#### Task brief:
Exactly the lines from the one that contains "('field', '1605,98 1735,97" to the one that contains "('meadow', '1742,99 1775,101", both lines included, should be copied, and no others.

Begin

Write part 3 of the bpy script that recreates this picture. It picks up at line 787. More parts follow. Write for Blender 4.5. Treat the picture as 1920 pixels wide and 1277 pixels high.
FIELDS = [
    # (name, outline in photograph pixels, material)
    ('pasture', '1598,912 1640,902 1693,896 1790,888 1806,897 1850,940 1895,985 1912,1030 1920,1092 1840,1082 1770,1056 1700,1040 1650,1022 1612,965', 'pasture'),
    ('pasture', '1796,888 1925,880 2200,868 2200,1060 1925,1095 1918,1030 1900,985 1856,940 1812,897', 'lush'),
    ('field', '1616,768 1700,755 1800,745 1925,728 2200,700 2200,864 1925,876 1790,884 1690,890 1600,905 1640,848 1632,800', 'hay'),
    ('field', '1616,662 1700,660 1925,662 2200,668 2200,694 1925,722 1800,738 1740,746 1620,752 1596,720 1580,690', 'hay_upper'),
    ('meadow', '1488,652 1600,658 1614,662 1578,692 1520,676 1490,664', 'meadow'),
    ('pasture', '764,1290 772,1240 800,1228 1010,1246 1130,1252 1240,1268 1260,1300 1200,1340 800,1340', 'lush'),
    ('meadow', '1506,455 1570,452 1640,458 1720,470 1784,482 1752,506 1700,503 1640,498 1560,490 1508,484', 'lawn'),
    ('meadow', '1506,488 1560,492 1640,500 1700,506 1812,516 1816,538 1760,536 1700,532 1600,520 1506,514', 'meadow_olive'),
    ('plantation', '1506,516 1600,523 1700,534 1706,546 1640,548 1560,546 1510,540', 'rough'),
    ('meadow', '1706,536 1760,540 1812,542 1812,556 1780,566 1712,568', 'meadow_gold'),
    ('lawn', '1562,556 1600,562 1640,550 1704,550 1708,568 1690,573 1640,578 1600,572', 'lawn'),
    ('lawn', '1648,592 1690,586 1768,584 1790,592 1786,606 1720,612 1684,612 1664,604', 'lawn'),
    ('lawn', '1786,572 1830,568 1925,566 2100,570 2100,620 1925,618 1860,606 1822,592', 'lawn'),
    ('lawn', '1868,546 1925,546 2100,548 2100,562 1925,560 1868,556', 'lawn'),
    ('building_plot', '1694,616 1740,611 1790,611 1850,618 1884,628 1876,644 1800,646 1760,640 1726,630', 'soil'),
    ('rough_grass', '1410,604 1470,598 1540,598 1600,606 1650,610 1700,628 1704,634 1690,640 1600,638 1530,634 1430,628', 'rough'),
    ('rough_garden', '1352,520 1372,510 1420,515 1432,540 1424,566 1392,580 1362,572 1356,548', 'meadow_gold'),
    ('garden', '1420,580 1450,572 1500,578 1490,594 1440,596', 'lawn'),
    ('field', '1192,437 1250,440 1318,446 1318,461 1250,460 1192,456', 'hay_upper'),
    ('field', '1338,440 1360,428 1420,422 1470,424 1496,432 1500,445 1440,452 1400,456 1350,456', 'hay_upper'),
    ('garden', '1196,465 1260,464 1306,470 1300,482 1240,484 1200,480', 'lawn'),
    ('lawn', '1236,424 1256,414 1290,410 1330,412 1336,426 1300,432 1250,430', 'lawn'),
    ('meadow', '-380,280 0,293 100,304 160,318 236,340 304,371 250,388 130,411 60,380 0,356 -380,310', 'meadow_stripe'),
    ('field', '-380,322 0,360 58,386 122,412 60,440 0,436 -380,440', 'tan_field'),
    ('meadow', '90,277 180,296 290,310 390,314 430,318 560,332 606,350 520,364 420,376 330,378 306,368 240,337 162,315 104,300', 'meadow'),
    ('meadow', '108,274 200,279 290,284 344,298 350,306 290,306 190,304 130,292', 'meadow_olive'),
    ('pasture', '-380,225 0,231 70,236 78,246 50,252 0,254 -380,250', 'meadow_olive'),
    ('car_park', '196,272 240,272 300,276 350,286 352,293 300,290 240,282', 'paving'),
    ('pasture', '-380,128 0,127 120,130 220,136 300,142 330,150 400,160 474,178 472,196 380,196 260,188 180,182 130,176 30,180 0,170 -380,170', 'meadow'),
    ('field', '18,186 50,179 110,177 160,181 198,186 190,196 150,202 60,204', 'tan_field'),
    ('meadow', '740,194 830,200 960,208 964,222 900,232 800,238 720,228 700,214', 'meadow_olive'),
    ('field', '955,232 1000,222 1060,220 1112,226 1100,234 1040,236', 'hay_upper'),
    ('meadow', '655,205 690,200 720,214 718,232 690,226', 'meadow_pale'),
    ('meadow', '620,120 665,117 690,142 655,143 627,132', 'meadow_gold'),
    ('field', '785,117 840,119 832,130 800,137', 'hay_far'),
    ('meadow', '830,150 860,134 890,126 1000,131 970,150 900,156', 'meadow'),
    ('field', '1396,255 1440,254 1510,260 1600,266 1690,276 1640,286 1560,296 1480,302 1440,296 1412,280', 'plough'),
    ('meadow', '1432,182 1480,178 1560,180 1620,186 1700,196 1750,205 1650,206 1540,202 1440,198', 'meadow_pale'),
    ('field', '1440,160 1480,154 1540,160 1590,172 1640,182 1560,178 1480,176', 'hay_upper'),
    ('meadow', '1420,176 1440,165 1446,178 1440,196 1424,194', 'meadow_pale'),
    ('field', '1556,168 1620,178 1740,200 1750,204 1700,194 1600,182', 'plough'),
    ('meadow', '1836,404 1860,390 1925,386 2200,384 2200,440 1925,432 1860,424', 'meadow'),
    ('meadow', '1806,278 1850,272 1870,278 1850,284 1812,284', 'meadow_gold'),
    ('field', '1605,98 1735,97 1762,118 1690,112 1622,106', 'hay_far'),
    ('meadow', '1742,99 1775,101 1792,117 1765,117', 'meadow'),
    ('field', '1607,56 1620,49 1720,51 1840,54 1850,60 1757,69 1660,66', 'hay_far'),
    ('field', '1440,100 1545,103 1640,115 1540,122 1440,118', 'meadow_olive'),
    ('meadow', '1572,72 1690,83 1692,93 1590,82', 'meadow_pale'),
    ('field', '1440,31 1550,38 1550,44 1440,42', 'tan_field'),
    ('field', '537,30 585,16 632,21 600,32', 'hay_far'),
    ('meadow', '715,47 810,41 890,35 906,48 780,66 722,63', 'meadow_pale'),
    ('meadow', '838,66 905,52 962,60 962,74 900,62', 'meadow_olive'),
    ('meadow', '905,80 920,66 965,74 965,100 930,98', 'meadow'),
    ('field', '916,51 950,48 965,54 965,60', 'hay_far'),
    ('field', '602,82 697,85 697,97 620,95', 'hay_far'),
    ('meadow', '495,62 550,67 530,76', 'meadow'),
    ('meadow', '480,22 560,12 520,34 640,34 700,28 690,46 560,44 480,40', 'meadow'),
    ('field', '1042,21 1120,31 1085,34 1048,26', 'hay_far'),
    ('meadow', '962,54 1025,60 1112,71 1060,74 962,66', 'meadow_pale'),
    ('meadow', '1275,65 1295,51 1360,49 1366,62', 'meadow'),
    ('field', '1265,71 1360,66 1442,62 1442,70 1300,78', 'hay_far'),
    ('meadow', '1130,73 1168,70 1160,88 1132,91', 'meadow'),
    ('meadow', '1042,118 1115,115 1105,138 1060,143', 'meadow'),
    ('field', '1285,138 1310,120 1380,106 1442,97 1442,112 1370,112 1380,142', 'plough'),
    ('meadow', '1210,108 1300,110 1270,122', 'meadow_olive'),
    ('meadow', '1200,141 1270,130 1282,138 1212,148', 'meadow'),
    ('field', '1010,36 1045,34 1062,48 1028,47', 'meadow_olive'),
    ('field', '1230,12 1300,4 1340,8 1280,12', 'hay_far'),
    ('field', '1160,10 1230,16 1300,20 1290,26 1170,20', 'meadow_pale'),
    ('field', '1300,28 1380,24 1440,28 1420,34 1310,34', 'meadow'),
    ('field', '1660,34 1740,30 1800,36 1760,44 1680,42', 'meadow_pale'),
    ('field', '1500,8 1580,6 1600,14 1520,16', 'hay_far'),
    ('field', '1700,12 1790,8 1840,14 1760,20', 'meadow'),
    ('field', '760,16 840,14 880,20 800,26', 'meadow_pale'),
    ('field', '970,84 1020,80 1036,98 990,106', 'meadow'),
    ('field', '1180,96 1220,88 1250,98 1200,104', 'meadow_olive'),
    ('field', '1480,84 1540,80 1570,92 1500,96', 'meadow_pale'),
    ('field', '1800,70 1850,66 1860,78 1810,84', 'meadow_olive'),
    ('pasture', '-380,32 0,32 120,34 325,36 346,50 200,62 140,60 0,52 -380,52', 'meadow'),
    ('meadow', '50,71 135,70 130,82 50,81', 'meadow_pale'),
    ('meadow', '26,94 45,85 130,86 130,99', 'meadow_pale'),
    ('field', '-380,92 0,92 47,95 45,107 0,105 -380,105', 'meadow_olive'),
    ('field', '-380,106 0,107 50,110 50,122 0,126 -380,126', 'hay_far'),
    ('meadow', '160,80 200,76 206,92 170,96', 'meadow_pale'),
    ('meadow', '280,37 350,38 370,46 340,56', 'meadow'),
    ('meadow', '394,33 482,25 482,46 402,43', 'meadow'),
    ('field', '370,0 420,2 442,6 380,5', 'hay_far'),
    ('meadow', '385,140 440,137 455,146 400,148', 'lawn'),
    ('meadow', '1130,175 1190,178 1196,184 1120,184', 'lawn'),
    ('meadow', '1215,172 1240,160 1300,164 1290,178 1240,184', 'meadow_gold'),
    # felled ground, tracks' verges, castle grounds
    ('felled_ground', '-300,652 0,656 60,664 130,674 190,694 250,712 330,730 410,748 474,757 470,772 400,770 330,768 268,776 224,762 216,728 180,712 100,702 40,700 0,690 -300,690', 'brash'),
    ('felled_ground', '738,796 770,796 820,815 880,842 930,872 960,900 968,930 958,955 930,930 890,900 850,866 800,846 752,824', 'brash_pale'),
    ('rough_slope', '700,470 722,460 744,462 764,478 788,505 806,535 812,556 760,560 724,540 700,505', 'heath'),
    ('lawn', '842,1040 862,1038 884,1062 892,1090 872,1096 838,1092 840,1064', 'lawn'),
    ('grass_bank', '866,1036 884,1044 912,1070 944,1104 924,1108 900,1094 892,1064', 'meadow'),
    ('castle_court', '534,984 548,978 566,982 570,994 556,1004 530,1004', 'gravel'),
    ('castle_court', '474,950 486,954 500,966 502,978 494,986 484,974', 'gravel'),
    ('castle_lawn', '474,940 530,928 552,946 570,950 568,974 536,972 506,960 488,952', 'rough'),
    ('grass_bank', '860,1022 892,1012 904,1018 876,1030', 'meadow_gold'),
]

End

#### Answer for this exercise:
    ('field', '1605,98 1735,97 1762,118 1690,112 1622,106', 'hay_far'),
    ('meadow', '1742,99 1775,101 1792,117 1765,117', 'meadow'),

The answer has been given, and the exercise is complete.